4.8.14

THE MOST BORING GENERATION

The Infamous Pajama Boy: "Insufferable Man Child"
Modern youth (14 to 35ish) are boringly unenergetic compared to their peers of the past, and this might be the biggest problem facing reform in America.

Reading an American history textbook reveals the continuous level of revolutionary energy among Americans from the time they stepped foot on the continent in the early 1600s all the way through the 1970s.
Then... nothing for 40 years.

The Puritans tamed a wild new continent, fought Indians, and dreamed of establishing a "City on a Hill." The new Zion. Their neighbors to the south in Jamestown were a band of adventurers whom came to North America for fortune and a fresh start.

Religious radicalism created new colonies in Rhode Island, and the First Great Awakening revolutionized the religious landscape.

All the way up through the early twentieth century pioneers conquered western lands and subdued Indian tribes in efforts to carve new habitations for themselves out of wild frontier.

The mid 1700s marked the rise in the American revolutionary movement. British tax collectors were tarred and feathered, tea was thrown overboard, and pamphlets were written and propagated. A war followed, and until the early 1800s the country was engulfed in political conflict and periodic tax uprisings.

During the Jacksonian era, the Second Great Awakening shook the foundations of established religion and produced a plethora of radical new denominations that taught faith healing, the immediate return of Christ, and the dawn of a thousand year period of peace. The Mormon faith was founded by a young incendiary advocating polygamy. He was run out of almost every town his disciples arrived in. Across the country, utopian communes sprung up. They were inspired by transcendentalism, sexual egalitarianism, and radical faith traditions.

At the same time, radical abolitionist societies emerged to lambast the South, fix elections in the West, form the underground railroad, murder slave advocates, and incite slave revolts. In the South, similar sentiments caused plantation loyalists to destroy abolitionist presses and kill its advocates.

In the West, pioneers revolted against Mexico, 150 bowie knife wielding wilderness men took on thousands of Mexican troops at the Alamo, and a new Republic was formed. Manifest destiny sent the nation's youth to battle in the Mexican-American war and US colonial power spread across the continent.

Soon after, the Civil War rocked the country with thousands of underage boys lying to enter combat. In the aftermath, carpet baggers took advantage of the South. Radical Republican abuses during Reconstruction led to the formation of the vigilante KKK to protect southern interests.

The country was soon united by war with Spain, and random militia groups signed up to conquer Cuba, the Philippian's, and Puerto Rico.

On the domestic front, the temperance movement and Women's suffrage changed the face of the US electorate, and ultimately led to prohibition (and all the scandal it entailed).

America was soon embroiled in the second biggest war in human history, followed by the Great Depression, and then the biggest war in human history. These wars shook the foundations of civilization, left millions dead, and established the United States as the most powerful state in human history.

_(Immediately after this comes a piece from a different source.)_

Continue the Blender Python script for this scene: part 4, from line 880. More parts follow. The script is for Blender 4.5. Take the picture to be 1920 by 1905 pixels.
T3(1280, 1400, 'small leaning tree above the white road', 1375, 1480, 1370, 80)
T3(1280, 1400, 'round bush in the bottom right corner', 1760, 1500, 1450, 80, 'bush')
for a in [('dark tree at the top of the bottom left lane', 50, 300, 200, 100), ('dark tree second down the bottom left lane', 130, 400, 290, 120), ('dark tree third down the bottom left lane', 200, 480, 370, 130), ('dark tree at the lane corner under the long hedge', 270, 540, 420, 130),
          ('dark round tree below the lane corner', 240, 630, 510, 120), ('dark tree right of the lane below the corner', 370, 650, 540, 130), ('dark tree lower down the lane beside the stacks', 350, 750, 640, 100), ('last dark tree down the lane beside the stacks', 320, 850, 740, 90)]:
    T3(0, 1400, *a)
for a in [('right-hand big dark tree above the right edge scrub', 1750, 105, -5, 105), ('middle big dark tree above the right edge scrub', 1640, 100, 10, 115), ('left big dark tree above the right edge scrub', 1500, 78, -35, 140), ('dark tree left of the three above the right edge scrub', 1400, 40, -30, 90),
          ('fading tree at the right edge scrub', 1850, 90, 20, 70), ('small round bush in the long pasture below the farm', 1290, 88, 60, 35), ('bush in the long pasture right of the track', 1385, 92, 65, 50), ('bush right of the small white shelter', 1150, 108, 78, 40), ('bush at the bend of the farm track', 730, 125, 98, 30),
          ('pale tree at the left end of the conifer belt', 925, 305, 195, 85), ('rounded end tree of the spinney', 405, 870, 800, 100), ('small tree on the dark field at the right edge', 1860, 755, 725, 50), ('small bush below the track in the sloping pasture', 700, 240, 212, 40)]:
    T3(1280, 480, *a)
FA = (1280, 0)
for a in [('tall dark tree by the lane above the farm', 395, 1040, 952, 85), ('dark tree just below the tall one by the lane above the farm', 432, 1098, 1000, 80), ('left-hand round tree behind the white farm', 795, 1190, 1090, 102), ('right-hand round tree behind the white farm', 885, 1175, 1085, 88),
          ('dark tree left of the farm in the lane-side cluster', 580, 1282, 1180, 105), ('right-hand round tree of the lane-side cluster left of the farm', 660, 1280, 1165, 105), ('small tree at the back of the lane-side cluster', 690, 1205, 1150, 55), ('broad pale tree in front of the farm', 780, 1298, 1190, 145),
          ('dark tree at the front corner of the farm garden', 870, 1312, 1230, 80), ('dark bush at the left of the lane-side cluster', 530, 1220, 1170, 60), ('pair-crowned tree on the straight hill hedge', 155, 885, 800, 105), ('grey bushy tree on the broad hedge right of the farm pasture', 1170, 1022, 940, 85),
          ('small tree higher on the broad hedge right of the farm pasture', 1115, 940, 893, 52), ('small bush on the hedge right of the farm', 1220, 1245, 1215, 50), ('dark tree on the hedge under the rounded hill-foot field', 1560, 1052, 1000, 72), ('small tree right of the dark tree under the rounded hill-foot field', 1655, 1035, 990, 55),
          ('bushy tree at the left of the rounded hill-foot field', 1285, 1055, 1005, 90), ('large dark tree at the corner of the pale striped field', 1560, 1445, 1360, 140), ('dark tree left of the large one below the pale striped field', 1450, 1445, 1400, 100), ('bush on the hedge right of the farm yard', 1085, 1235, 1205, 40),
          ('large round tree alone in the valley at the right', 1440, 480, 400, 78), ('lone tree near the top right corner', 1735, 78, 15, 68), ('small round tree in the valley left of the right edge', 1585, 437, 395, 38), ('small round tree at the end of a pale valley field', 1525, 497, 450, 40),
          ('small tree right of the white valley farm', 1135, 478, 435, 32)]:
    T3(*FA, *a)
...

The children of the so called "greatest generation" launched the sexual revolution, invented cultural Marxism, became hippies, destabilized age old norms, overturned racial distinction, and created a drug culture.

The history of America is a history of energy and action; energy which has not ceased since the beginning of the 1600s. One might disagree and even abhor much of what was being advocated or done with this energy, but something was being done.

What has happened since the first half of the 1970s? What has America's youth been fighting for? Answer: almost nothing.

The LGBT movement might represent something, but it represents less the energy of the modern population than the long expected and unsurprising continuation of the sexual revolution and civil rights movements begun in the 60s. The "fight" for gay rights is backed by millions of dollars of corporate money.

Today, the average young adult sits in front of the television, watches porn, sometimes participates in real sex, smokes marijuana, watches YouTube videos, attends school for their second masters degree in tolerance management, and works a part time job unrelated to their area of study.

There's no idea of conquest, no action towards reform, no thought to religion, racial loyalty, or even the future. Post-modernism has swept away all belief.

To convert people to any cause whatsoever is now regarded as the sin of "ideological imperialism." To criticize anyone for anything considered polically correct is to be "ignorant" and "intolerant." To pursue a goal beyond money is to be an "extremist." Being "nice" is all that counts.

Most conservatives reviled the Occupy Wall Street movement as a collection of spoiled irrational youth. I felt differently, just the mere will to get off their couches, go camp in the middle of the city, and complain showed more guts than 99% of their peers. They might not have known what they were protesting exactly, but at least they were attempting to do something... anything.

The greatest challenge facing reform in America today is the lack of energy among the country's population. Today, Americans are afraid to take any risk, afraid to say anything that might get them in trouble with the word police. Their afraid to advocate for something that might possibly be offensive. Modern Americans are afraid to live.

1980s youth at least created their own fashion style; today, hipsters basically recycle old stuff in rapid succession and wear it ironically.

Art is dead. There are now several blank canvases on display at the New York Met entitled "Untitled." It might be a fitting title for the most boring generation.